FORT WORTH (CBSDFW.COM) – As an artist whose work often involves fantastical creatures, the opossum was a natural for Anya Boz to include as part of her new mural.

It was opposite the cicada, and flanked by a toad, and a heron — which has hands along with wings.

“They’re kind of so common you don’t really think about them,” she said describing her animals of choice. “The royalty of their kind.”

The New York artist, who grew up in Keller, was sitting on a scaffold along the West Fork Trinity River Friday, finishing the wings on the cicada.

Her canvas was a pair of tall, rectangular concrete flood gates. They stand out among the trees, grasses and bends of the river that the Trinity Trails system follows.

A series of more than 20 of the utilitarian gates are now receiving an artistic redesign. It’s part of a curated art project put together by the Tarrant Regional Water District.

(Credit: Tarrant Regional Water District)

“They’re going to be there, so what else can we do?,” said Tina Nikolic, a recreation program coordinator for the district. “What other experience can we add to the trail users?

Murals made the most sense she said, and the district put out a request for submissions from artists, using a theme of Nature, River, Water. They didn’t know what to expect but ended up receiving hundreds of submissions from around the world.
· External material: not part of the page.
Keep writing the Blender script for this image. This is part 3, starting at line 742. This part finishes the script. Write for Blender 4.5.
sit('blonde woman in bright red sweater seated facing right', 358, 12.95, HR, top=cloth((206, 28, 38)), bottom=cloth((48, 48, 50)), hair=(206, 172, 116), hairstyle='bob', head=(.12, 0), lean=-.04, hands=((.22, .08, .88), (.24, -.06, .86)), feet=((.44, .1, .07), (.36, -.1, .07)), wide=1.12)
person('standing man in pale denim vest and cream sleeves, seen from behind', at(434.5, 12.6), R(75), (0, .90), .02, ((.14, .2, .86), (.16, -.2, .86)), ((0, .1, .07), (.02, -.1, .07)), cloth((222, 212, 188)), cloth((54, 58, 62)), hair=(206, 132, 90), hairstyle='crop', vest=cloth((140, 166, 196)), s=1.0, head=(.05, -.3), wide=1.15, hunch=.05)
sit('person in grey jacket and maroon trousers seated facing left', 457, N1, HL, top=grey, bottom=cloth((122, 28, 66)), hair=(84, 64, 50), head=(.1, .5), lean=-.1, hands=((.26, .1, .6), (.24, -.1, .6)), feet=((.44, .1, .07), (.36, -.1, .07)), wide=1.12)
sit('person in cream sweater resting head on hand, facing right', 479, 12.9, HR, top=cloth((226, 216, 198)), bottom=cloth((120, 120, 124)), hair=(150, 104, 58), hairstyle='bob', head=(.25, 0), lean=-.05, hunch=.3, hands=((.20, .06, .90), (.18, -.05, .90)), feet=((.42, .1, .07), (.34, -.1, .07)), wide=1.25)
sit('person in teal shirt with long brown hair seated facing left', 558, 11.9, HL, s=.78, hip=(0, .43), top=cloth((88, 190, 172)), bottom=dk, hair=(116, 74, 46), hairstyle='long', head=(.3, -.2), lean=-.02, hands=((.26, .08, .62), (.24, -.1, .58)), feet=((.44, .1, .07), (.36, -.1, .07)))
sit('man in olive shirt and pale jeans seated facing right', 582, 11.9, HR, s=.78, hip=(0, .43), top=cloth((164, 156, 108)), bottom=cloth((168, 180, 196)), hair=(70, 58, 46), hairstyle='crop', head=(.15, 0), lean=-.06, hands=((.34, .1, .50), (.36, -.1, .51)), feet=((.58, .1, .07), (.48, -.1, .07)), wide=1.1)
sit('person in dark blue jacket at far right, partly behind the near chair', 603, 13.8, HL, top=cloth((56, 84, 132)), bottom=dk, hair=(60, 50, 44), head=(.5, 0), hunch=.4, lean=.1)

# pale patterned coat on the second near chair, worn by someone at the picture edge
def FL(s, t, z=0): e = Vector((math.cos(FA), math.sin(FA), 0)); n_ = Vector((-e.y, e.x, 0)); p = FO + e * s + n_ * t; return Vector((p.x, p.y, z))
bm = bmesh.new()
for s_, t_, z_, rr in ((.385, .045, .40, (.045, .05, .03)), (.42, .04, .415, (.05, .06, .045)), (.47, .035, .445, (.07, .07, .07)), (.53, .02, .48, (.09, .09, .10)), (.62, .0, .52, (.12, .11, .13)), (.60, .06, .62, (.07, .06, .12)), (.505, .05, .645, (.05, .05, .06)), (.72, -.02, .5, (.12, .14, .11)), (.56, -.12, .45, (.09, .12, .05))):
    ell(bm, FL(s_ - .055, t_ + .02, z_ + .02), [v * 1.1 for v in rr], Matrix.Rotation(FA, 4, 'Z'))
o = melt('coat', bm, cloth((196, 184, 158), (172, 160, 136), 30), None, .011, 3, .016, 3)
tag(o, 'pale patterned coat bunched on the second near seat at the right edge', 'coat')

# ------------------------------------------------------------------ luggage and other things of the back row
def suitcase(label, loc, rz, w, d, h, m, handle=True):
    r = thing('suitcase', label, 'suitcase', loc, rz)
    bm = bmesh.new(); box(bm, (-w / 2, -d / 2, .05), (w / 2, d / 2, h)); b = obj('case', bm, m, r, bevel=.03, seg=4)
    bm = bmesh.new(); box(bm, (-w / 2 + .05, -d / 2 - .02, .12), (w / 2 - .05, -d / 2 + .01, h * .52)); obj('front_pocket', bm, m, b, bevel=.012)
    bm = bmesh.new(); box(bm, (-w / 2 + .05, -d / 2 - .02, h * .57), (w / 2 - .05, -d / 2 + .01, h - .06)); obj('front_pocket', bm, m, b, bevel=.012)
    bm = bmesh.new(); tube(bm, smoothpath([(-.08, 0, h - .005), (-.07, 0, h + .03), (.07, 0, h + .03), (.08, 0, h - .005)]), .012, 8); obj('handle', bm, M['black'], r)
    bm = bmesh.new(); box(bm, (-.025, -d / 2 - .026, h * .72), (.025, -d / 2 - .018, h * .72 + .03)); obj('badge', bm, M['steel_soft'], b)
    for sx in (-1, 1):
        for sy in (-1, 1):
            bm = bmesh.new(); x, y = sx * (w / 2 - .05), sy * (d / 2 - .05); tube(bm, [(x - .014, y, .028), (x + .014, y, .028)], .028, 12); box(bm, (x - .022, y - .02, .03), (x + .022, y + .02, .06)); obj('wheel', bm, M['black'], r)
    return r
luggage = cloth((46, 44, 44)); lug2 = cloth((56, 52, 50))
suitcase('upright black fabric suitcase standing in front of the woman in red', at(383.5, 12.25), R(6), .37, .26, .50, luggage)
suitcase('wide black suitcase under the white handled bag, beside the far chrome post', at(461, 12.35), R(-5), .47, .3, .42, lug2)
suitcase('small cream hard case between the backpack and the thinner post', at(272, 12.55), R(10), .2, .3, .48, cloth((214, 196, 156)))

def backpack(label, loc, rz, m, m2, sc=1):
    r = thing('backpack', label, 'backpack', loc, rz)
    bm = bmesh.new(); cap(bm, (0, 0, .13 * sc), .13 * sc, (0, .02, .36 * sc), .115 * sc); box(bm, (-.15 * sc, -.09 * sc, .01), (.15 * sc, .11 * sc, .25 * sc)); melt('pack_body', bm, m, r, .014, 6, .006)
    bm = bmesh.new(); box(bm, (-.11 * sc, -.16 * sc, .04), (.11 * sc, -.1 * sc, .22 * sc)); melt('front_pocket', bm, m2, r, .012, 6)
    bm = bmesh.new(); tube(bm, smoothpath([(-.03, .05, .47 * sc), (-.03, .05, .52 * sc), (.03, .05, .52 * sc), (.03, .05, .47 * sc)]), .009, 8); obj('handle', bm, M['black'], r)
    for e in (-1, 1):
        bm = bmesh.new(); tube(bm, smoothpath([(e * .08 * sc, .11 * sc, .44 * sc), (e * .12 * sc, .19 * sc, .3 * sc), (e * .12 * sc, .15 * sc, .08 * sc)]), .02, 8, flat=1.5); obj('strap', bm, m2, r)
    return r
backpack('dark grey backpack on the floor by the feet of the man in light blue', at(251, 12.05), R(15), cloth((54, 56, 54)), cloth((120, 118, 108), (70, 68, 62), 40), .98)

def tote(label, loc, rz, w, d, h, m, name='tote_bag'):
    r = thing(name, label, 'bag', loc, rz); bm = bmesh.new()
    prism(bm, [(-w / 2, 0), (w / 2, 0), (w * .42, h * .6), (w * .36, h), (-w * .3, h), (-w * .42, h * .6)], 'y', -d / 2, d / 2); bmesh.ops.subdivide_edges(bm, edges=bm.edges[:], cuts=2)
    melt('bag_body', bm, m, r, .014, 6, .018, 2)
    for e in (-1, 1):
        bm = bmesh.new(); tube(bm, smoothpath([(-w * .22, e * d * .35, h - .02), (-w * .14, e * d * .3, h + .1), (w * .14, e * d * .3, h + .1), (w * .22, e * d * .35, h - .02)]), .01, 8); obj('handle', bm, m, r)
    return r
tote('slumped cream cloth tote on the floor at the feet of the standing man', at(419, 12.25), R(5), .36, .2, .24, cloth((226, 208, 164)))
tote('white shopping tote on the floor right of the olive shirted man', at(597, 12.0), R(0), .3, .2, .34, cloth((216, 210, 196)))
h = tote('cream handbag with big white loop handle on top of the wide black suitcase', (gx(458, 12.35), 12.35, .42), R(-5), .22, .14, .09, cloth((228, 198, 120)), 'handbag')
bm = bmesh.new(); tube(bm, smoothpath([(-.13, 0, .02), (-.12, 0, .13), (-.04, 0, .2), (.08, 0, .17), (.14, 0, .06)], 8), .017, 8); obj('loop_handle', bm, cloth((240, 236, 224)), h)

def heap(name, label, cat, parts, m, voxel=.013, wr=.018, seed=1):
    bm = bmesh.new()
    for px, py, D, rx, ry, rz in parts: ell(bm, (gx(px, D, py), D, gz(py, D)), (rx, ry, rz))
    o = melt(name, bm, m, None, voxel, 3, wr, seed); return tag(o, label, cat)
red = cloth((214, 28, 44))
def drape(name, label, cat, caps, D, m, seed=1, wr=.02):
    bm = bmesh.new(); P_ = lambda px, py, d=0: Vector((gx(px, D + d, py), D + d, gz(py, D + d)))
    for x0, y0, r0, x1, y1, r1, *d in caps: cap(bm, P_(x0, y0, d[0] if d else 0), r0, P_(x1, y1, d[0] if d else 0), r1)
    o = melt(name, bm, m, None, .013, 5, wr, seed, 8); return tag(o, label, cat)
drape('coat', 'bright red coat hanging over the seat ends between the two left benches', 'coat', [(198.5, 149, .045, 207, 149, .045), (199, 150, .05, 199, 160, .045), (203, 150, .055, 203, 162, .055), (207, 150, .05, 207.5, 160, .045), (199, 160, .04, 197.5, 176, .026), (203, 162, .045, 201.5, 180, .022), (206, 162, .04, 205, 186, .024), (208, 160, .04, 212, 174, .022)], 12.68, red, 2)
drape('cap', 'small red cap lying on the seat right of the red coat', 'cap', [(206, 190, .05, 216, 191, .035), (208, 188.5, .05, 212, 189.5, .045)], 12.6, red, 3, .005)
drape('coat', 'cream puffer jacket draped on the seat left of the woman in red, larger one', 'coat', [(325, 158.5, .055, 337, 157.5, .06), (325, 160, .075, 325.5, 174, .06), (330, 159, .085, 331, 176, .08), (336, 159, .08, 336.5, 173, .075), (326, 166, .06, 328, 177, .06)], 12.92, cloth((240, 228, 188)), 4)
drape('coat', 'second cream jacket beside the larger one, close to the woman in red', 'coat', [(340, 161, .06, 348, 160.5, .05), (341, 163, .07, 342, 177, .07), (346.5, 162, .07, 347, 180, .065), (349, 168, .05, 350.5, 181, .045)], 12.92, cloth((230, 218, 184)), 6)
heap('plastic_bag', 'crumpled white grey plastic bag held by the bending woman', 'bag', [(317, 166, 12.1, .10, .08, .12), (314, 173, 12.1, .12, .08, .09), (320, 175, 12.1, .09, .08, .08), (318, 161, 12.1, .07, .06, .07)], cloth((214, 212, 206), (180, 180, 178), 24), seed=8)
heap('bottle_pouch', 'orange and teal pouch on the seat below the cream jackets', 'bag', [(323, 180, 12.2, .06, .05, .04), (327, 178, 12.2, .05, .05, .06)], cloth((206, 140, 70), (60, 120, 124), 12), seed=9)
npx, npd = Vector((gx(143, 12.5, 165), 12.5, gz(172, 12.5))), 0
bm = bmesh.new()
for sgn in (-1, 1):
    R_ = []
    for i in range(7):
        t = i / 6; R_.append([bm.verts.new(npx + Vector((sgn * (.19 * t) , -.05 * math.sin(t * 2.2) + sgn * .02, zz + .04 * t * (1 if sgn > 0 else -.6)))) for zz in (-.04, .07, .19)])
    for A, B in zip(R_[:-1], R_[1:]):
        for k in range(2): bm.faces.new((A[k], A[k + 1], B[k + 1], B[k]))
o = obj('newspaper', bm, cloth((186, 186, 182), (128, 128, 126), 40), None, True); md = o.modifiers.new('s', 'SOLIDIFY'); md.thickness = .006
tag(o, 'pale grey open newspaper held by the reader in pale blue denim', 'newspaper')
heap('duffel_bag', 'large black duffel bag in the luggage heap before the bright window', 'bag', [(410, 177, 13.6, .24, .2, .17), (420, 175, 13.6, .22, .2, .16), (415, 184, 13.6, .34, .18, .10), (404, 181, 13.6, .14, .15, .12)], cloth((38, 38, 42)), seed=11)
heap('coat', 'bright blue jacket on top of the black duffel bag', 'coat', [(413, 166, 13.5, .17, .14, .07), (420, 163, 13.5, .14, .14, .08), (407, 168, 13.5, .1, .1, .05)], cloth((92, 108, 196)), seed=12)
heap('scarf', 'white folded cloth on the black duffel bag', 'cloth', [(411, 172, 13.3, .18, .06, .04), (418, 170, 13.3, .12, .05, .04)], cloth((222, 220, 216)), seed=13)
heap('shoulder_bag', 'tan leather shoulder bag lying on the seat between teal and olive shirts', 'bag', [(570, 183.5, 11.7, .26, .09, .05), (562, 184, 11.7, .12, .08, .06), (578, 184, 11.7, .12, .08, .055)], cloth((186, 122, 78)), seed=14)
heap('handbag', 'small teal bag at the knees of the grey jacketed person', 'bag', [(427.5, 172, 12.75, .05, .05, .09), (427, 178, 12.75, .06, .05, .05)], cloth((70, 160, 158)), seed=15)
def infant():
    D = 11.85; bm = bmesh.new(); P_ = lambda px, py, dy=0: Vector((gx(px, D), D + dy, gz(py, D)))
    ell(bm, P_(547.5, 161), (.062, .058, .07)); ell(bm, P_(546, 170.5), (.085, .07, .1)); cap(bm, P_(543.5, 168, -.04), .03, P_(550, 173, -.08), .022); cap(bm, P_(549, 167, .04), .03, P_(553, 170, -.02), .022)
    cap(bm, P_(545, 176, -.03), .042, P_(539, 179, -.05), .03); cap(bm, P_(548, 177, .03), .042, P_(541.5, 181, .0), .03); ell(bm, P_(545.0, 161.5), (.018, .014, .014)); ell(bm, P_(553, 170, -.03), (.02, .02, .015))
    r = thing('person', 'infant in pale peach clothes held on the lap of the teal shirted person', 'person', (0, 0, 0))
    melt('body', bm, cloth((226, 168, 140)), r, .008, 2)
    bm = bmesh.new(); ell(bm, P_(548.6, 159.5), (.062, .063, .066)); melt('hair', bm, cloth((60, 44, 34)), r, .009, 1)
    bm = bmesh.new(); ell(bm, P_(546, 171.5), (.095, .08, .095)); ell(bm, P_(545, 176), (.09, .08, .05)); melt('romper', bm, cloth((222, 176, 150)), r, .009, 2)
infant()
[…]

The concepts were narrowed down, much the same way a gallery would curate a show, telling a story along the 12 miles of trail where the flood gates are located.

“Our intention was always to try and curate an experience, with all of these structures,” Nikolic said.

Some structures have taken on grasses, flowers and insects that occupy the steep banks of the levees. Others include cowboys and images of the west.

(Credit: Tarrant Regional Water District)

The intent was not just to beautify the area for those using the trails but to draw others out who may not be utilizing them. Nikolic said there have already been bike tours organized by groups who want to see some of the pieces already finished.

The artists are being paid for their work, with the TRWD committing $120,00 to the project. It also acts as a graffiti abatement project. Many layers of paint had to be scraped off the old concrete, from covering the numerous times they were vandalized over the years.

The work is expected to be finished by the end of the year.